#### [DATA SECTION]
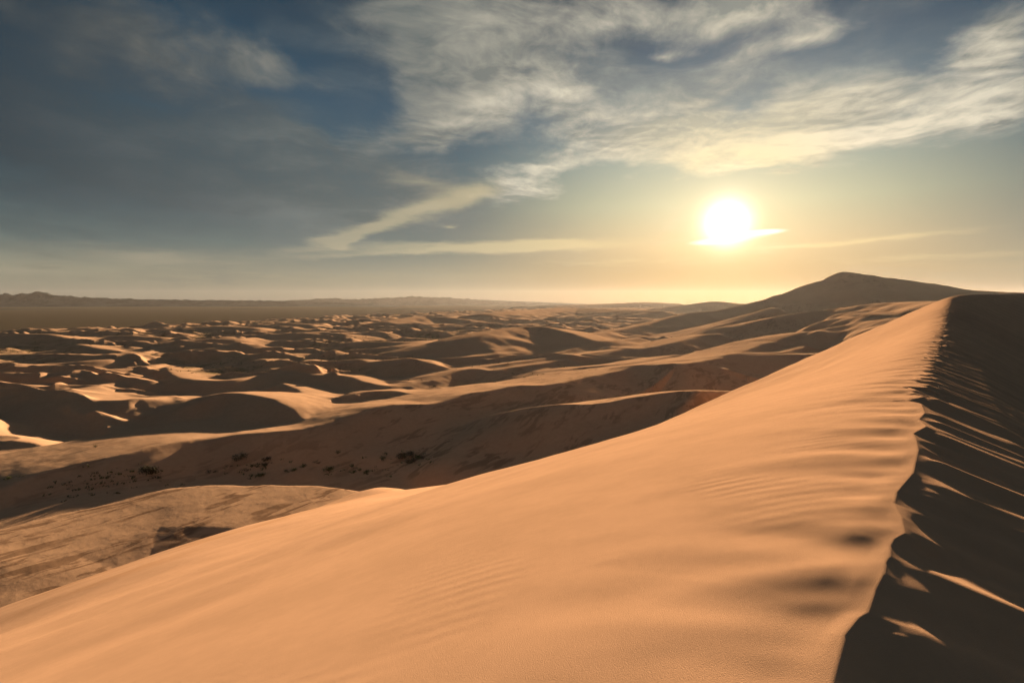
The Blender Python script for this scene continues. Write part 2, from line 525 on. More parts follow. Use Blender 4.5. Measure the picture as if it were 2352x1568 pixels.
def build_foreground():
    un = np.concatenate([np.linspace(-60, -6, 50, endpoint=False), np.linspace(-6, 1.2, 60, endpoint=False), 1.2 * np.exp(np.linspace(0, math.log(420 / 1.2), 1230))])
    dl = np.concatenate([[0.0], np.geomspace(0.012, 140, 250)])
    dr = np.geomspace(0.010, 150, 165)[::-1]
    dd = np.concatenate([-dr, dl])
    u, d = np.meshgrid(un, dd, indexing='ij')
    nm, wg = crest_mean(u), crest_wiggle(u)
    n = nm + wg * np.exp(-np.abs(d) / np.where(d > 0, 0.65, 2.2)) + d
    zc = crest_z(u)
    dist = np.maximum(u, 1.0)
    big = np.clip(1 + u / 40.0, 1, 3.5)

    # left flank: convex top, then a long even slope, then a break to the steeper far side
    s = smooth_interp(u, [(-60, .41), (0, .410), (12, .392), (22, .384), (30, .395), (37, .43), (45, .465), (60, .48), (90, .50), (130, .53), (200, .57), (420, .52)])
    de = smooth_interp(u, [(-60, 60), (0, 58), (25, 58), (38, 60), (50, 62), (62, 60), (90, 52), (130, 45), (180, 34), (220, 28), (300, 26), (420, 25)])
    de = de + 2.5 * NA.fbm(u / 17, u * 0 + 5.5, 2)
    dp = np.maximum(d, 0)
    w = 1.8
    g = s * (np.sqrt(dp * dp + w * w) - w)
    over = dp - de
    k = 5.0
    soft = np.where(over > 40, over, k * np.log1p(np.exp(np.clip(over / k, -30, 30))))
    g = g + soft * (0.62 - s)
    g = g - 3.5 * np.exp(-((u - 41) / 8) ** 2 - ((dp - 50) / 9) ** 2) + 2.4 * np.exp(-((u - 50) / 10) ** 2 - ((dp - 38) / 11) ** 2) + 0.9 * np.exp(-((u - 30) / 8) ** 2 - ((dp - 21) / 8) ** 2)
    # long soft swells running along the dune
    swell = 0.10 * NB.fbm(u / 30 + 9, dp / 3.2, 2) * sstep(dp, 3, 12)
    swell += 0.50 * NB.fbm(u / 34, dp / 16, 2) * sstep(dp, 4, 22)
    swell += 0.035 * NC.fbm(u / 5.0, dp / 2.6, 2) * sstep(dp, .8, 6) * (1 - sstep(dp, 30, 60))
    # hollows and humps just behind the lip
    env = np.exp(-dp / (0.65 * big)) * sstep(dp, 0.0, 0.25)
    hol = NA.fbm((u + 0.5 * dp) / (0.85 * big), dp / (1.1 * big), 2) * 0.050 * big ** .6 * env
    hol += NC((u + 0.35 * dp) * 2.1 / big, dp * 0.8) * 0.018 * big * np.exp(-dp / (0.7 * big)) * sstep(dp, 0.0, 0.1)
    z_left = zc - g + swell + hol

    # right: slip face with chutes that run obliquely down from the notches of the lip
    dn = np.maximum(-d, 0)
    u0 = u - 0.5 * dn
    dec = np.exp(-dn / (0.85 * np.clip(big, 1, 2.4)))
    off = nm + crest_wiggle(u0) * dec - n
    off = np.where(d < 0, off, 0)
    face = 0.402 * off + 0.20 * np.maximum(off - 1.1 * big, 0) - 0.02 * np.maximum(off - 25, 0)
    fl = NB.fbm(u0 * 1.7 / big, dn * 0.16, 2) * 0.105 * big * sstep(dn, 0.0, 0.25 * big) * np.exp(-dn / (2.4 * big))
    fl += NC(u0 * 4.3 / big, dn * 0.5) * 0.020 * big * sstep(dn, 0.0, 0.2 * big) * np.exp(-dn / (1.1 * big))
    fl += NA(u0 * 0.42, dn * 0.05) * 0.16 * sstep(dn, 0.6, 4)
    fl += NB.fbm(u0 * 1.1 + 20, dn * 0.05, 3) * 0.10 * sstep(dn, .8, 4)
    z_right = zc - face + fl

    z = np.where(d >= 0, z_left, z_right)
    X = u * U[0] + n * NL[0]
    Y = u * U[1] + n * NL[1]
    # patches of darker sand only on the lower part of the flank
    scour = np.where(d > 0, sstep(dp, 17, 34) * (1 - 0.6 * sstep(u, 60, 120)) * 0.55 + sstep(over, -9, -1) * 0.5, 0)
    scour = np.clip(scour * sstep(NC.fbm(u / 18 + 4, dp / 10, 2), -.25, .35), 0, 1)
    z = np.maximum(z, -70)
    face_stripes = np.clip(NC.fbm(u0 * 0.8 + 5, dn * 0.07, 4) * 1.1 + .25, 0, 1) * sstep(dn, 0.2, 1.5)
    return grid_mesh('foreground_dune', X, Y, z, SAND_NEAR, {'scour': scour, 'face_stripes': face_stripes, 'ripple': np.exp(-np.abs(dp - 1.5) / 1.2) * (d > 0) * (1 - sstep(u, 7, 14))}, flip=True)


build_foreground()

# ------------------------------------------------------------------ the sea of dunes below
FLOOR = -60.0


def crest(pts, front, back, reach=45.0):
    """pts: (photo x, photo y, crest height) -> smooth crest line in the world"""
    W = catmull([at_height(px, py, z) for px, py, z in pts], 9)
    return W, math.tan(R(front)), math.tan(R(back)), reach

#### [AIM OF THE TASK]
Repeat the data exactly in full, omitting its pictures.

#### [COMPLETED EXERCISE]
The Blender Python script for this scene continues. Write part 2, from line 525 on. More parts follow. Use Blender 4.5. Measure the picture as if it were 2352x1568 pixels.
def build_foreground():
    un = np.concatenate([np.linspace(-60, -6, 50, endpoint=False), np.linspace(-6, 1.2, 60, endpoint=False), 1.2 * np.exp(np.linspace(0, math.log(420 / 1.2), 1230))])
    dl = np.concatenate([[0.0], np.geomspace(0.012, 140, 250)])
    dr = np.geomspace(0.010, 150, 165)[::-1]
    dd = np.concatenate([-dr, dl])
    u, d = np.meshgrid(un, dd, indexing='ij')
    nm, wg = crest_mean(u), crest_wiggle(u)
    n = nm + wg * np.exp(-np.abs(d) / np.where(d > 0, 0.65, 2.2)) + d
    zc = crest_z(u)
    dist = np.maximum(u, 1.0)
    big = np.clip(1 + u / 40.0, 1, 3.5)

    # left flank: convex top, then a long even slope, then a break to the steeper far side
    s = smooth_interp(u, [(-60, .41), (0, .410), (12, .392), (22, .384), (30, .395), (37, .43), (45, .465), (60, .48), (90, .50), (130, .53), (200, .57), (420, .52)])
    de = smooth_interp(u, [(-60, 60), (0, 58), (25, 58), (38, 60), (50, 62), (62, 60), (90, 52), (130, 45), (180, 34), (220, 28), (300, 26), (420, 25)])
    de = de + 2.5 * NA.fbm(u / 17, u * 0 + 5.5, 2)
    dp = np.maximum(d, 0)
    w = 1.8
    g = s * (np.sqrt(dp * dp + w * w) - w)
    over = dp - de
    k = 5.0
    soft = np.where(over > 40, over, k * np.log1p(np.exp(np.clip(over / k, -30, 30))))
    g = g + soft * (0.62 - s)
    g = g - 3.5 * np.exp(-((u - 41) / 8) ** 2 - ((dp - 50) / 9) ** 2) + 2.4 * np.exp(-((u - 50) / 10) ** 2 - ((dp - 38) / 11) ** 2) + 0.9 * np.exp(-((u - 30) / 8) ** 2 - ((dp - 21) / 8) ** 2)
    # long soft swells running along the dune
    swell = 0.10 * NB.fbm(u / 30 + 9, dp / 3.2, 2) * sstep(dp, 3, 12)
    swell += 0.50 * NB.fbm(u / 34, dp / 16, 2) * sstep(dp, 4, 22)
    swell += 0.035 * NC.fbm(u / 5.0, dp / 2.6, 2) * sstep(dp, .8, 6) * (1 - sstep(dp, 30, 60))
    # hollows and humps just behind the lip
    env = np.exp(-dp / (0.65 * big)) * sstep(dp, 0.0, 0.25)
    hol = NA.fbm((u + 0.5 * dp) / (0.85 * big), dp / (1.1 * big), 2) * 0.050 * big ** .6 * env
    hol += NC((u + 0.35 * dp) * 2.1 / big, dp * 0.8) * 0.018 * big * np.exp(-dp / (0.7 * big)) * sstep(dp, 0.0, 0.1)
    z_left = zc - g + swell + hol

    # right: slip face with chutes that run obliquely down from the notches of the lip
    dn = np.maximum(-d, 0)
    u0 = u - 0.5 * dn
    dec = np.exp(-dn / (0.85 * np.clip(big, 1, 2.4)))
    off = nm + crest_wiggle(u0) * dec - n
    off = np.where(d < 0, off, 0)
    face = 0.402 * off + 0.20 * np.maximum(off - 1.1 * big, 0) - 0.02 * np.maximum(off - 25, 0)
    fl = NB.fbm(u0 * 1.7 / big, dn * 0.16, 2) * 0.105 * big * sstep(dn, 0.0, 0.25 * big) * np.exp(-dn / (2.4 * big))
    fl += NC(u0 * 4.3 / big, dn * 0.5) * 0.020 * big * sstep(dn, 0.0, 0.2 * big) * np.exp(-dn / (1.1 * big))
    fl += NA(u0 * 0.42, dn * 0.05) * 0.16 * sstep(dn, 0.6, 4)
    fl += NB.fbm(u0 * 1.1 + 20, dn * 0.05, 3) * 0.10 * sstep(dn, .8, 4)
    z_right = zc - face + fl

    z = np.where(d >= 0, z_left, z_right)
    X = u * U[0] + n * NL[0]
    Y = u * U[1] + n * NL[1]
    # patches of darker sand only on the lower part of the flank
    scour = np.where(d > 0, sstep(dp, 17, 34) * (1 - 0.6 * sstep(u, 60, 120)) * 0.55 + sstep(over, -9, -1) * 0.5, 0)
    scour = np.clip(scour * sstep(NC.fbm(u / 18 + 4, dp / 10, 2), -.25, .35), 0, 1)
    z = np.maximum(z, -70)
    face_stripes = np.clip(NC.fbm(u0 * 0.8 + 5, dn * 0.07, 4) * 1.1 + .25, 0, 1) * sstep(dn, 0.2, 1.5)
    return grid_mesh('foreground_dune', X, Y, z, SAND_NEAR, {'scour': scour, 'face_stripes': face_stripes, 'ripple': np.exp(-np.abs(dp - 1.5) / 1.2) * (d > 0) * (1 - sstep(u, 7, 14))}, flip=True)


build_foreground()

# ------------------------------------------------------------------ the sea of dunes below
FLOOR = -60.0


def crest(pts, front, back, reach=45.0):
    """pts: (photo x, photo y, crest height) -> smooth crest line in the world"""
    W = catmull([at_height(px, py, z) for px, py, z in pts], 9)
    return W, math.tan(R(front)), math.tan(R(back)), reach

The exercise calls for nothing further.